- **Dataset extract**
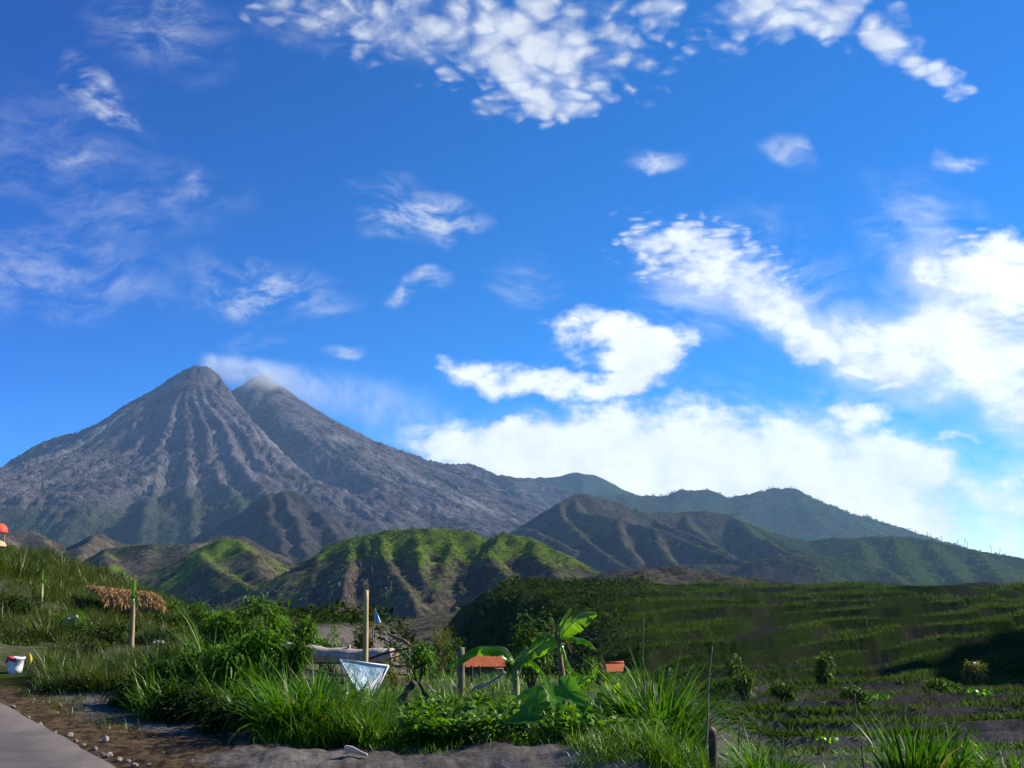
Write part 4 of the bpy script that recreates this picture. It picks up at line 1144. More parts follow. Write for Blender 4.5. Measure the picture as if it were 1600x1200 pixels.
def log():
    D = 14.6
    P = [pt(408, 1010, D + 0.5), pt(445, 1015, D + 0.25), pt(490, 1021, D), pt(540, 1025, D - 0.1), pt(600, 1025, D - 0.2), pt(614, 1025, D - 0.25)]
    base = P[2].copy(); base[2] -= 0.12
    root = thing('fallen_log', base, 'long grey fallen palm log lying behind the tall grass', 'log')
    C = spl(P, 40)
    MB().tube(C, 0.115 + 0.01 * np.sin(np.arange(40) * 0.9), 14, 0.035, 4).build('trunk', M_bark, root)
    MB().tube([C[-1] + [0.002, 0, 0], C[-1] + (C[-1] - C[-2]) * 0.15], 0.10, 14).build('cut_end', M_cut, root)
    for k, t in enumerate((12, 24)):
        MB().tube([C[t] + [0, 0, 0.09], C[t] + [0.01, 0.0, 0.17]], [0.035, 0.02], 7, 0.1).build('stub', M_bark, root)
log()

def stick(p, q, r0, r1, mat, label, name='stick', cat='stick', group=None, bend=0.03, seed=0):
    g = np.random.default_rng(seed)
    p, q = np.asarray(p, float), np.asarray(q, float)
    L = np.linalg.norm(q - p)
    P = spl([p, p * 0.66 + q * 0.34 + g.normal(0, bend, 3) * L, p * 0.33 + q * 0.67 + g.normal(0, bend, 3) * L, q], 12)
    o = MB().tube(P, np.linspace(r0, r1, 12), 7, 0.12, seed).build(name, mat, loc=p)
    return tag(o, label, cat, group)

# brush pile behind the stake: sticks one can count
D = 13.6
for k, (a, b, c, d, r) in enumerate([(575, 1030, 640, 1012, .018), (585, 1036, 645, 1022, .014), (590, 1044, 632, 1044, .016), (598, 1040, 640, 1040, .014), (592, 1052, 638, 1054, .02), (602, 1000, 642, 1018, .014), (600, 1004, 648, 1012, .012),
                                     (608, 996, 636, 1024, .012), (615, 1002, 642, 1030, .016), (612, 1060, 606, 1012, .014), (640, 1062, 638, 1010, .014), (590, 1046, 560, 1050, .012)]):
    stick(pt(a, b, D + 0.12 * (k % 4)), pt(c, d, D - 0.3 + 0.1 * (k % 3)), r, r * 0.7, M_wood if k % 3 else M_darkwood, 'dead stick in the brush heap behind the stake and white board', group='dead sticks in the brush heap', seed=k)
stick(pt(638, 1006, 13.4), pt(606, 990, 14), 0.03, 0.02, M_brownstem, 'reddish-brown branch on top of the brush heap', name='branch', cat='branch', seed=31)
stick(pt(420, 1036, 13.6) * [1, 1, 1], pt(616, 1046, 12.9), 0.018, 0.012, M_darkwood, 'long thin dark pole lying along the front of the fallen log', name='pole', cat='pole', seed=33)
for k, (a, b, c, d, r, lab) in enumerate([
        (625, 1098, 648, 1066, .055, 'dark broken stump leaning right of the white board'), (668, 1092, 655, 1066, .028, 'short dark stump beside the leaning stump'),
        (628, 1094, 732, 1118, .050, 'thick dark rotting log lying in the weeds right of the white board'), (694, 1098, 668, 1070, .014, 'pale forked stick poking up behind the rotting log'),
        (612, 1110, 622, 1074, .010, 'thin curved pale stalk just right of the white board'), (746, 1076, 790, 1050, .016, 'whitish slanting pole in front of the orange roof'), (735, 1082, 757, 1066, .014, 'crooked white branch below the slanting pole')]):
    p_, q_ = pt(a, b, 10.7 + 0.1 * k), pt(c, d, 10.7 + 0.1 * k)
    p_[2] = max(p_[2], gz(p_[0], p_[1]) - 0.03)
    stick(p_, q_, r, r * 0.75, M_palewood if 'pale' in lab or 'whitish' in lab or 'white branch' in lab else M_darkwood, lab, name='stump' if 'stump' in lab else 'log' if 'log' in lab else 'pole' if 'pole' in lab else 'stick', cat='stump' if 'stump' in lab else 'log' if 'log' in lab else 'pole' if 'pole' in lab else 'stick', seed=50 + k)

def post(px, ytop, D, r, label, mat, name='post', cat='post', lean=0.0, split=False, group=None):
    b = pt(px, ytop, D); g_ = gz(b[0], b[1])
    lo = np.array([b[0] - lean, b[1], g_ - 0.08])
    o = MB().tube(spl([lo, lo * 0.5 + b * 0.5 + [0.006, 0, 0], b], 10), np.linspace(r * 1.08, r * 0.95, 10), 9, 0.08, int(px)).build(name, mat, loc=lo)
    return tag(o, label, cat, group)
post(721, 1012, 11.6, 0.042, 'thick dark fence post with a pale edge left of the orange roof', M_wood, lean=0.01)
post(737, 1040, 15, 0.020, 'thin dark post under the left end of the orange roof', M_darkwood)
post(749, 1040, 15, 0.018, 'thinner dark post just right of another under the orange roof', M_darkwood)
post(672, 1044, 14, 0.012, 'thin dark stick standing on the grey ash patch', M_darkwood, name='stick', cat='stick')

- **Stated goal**
Drop the images and repeat the data exactly.

- **Solution**
Write part 4 of the bpy script that recreates this picture. It picks up at line 1144. More parts follow. Write for Blender 4.5. Measure the picture as if it were 1600x1200 pixels.
def log():
    D = 14.6
    P = [pt(408, 1010, D + 0.5), pt(445, 1015, D + 0.25), pt(490, 1021, D), pt(540, 1025, D - 0.1), pt(600, 1025, D - 0.2), pt(614, 1025, D - 0.25)]
    base = P[2].copy(); base[2] -= 0.12
    root = thing('fallen_log', base, 'long grey fallen palm log lying behind the tall grass', 'log')
    C = spl(P, 40)
    MB().tube(C, 0.115 + 0.01 * np.sin(np.arange(40) * 0.9), 14, 0.035, 4).build('trunk', M_bark, root)
    MB().tube([C[-1] + [0.002, 0, 0], C[-1] + (C[-1] - C[-2]) * 0.15], 0.10, 14).build('cut_end', M_cut, root)
    for k, t in enumerate((12, 24)):
        MB().tube([C[t] + [0, 0, 0.09], C[t] + [0.01, 0.0, 0.17]], [0.035, 0.02], 7, 0.1).build('stub', M_bark, root)
log()

def stick(p, q, r0, r1, mat, label, name='stick', cat='stick', group=None, bend=0.03, seed=0):
    g = np.random.default_rng(seed)
    p, q = np.asarray(p, float), np.asarray(q, float)
    L = np.linalg.norm(q - p)
    P = spl([p, p * 0.66 + q * 0.34 + g.normal(0, bend, 3) * L, p * 0.33 + q * 0.67 + g.normal(0, bend, 3) * L, q], 12)
    o = MB().tube(P, np.linspace(r0, r1, 12), 7, 0.12, seed).build(name, mat, loc=p)
    return tag(o, label, cat, group)

# brush pile behind the stake: sticks one can count
D = 13.6
for k, (a, b, c, d, r) in enumerate([(575, 1030, 640, 1012, .018), (585, 1036, 645, 1022, .014), (590, 1044, 632, 1044, .016), (598, 1040, 640, 1040, .014), (592, 1052, 638, 1054, .02), (602, 1000, 642, 1018, .014), (600, 1004, 648, 1012, .012),
                                     (608, 996, 636, 1024, .012), (615, 1002, 642, 1030, .016), (612, 1060, 606, 1012, .014), (640, 1062, 638, 1010, .014), (590, 1046, 560, 1050, .012)]):
    stick(pt(a, b, D + 0.12 * (k % 4)), pt(c, d, D - 0.3 + 0.1 * (k % 3)), r, r * 0.7, M_wood if k % 3 else M_darkwood, 'dead stick in the brush heap behind the stake and white board', group='dead sticks in the brush heap', seed=k)
stick(pt(638, 1006, 13.4), pt(606, 990, 14), 0.03, 0.02, M_brownstem, 'reddish-brown branch on top of the brush heap', name='branch', cat='branch', seed=31)
stick(pt(420, 1036, 13.6) * [1, 1, 1], pt(616, 1046, 12.9), 0.018, 0.012, M_darkwood, 'long thin dark pole lying along the front of the fallen log', name='pole', cat='pole', seed=33)
for k, (a, b, c, d, r, lab) in enumerate([
        (625, 1098, 648, 1066, .055, 'dark broken stump leaning right of the white board'), (668, 1092, 655, 1066, .028, 'short dark stump beside the leaning stump'),
        (628, 1094, 732, 1118, .050, 'thick dark rotting log lying in the weeds right of the white board'), (694, 1098, 668, 1070, .014, 'pale forked stick poking up behind the rotting log'),
        (612, 1110, 622, 1074, .010, 'thin curved pale stalk just right of the white board'), (746, 1076, 790, 1050, .016, 'whitish slanting pole in front of the orange roof'), (735, 1082, 757, 1066, .014, 'crooked white branch below the slanting pole')]):
    p_, q_ = pt(a, b, 10.7 + 0.1 * k), pt(c, d, 10.7 + 0.1 * k)
    p_[2] = max(p_[2], gz(p_[0], p_[1]) - 0.03)
    stick(p_, q_, r, r * 0.75, M_palewood if 'pale' in lab or 'whitish' in lab or 'white branch' in lab else M_darkwood, lab, name='stump' if 'stump' in lab else 'log' if 'log' in lab else 'pole' if 'pole' in lab else 'stick', cat='stump' if 'stump' in lab else 'log' if 'log' in lab else 'pole' if 'pole' in lab else 'stick', seed=50 + k)

def post(px, ytop, D, r, label, mat, name='post', cat='post', lean=0.0, split=False, group=None):
    b = pt(px, ytop, D); g_ = gz(b[0], b[1])
    lo = np.array([b[0] - lean, b[1], g_ - 0.08])
    o = MB().tube(spl([lo, lo * 0.5 + b * 0.5 + [0.006, 0, 0], b], 10), np.linspace(r * 1.08, r * 0.95, 10), 9, 0.08, int(px)).build(name, mat, loc=lo)
    return tag(o, label, cat, group)
post(721, 1012, 11.6, 0.042, 'thick dark fence post with a pale edge left of the orange roof', M_wood, lean=0.01)
post(737, 1040, 15, 0.020, 'thin dark post under the left end of the orange roof', M_darkwood)
post(749, 1040, 15, 0.018, 'thinner dark post just right of another under the orange roof', M_darkwood)
post(672, 1044, 14, 0.012, 'thin dark stick standing on the grey ash patch', M_darkwood, name='stick', cat='stick')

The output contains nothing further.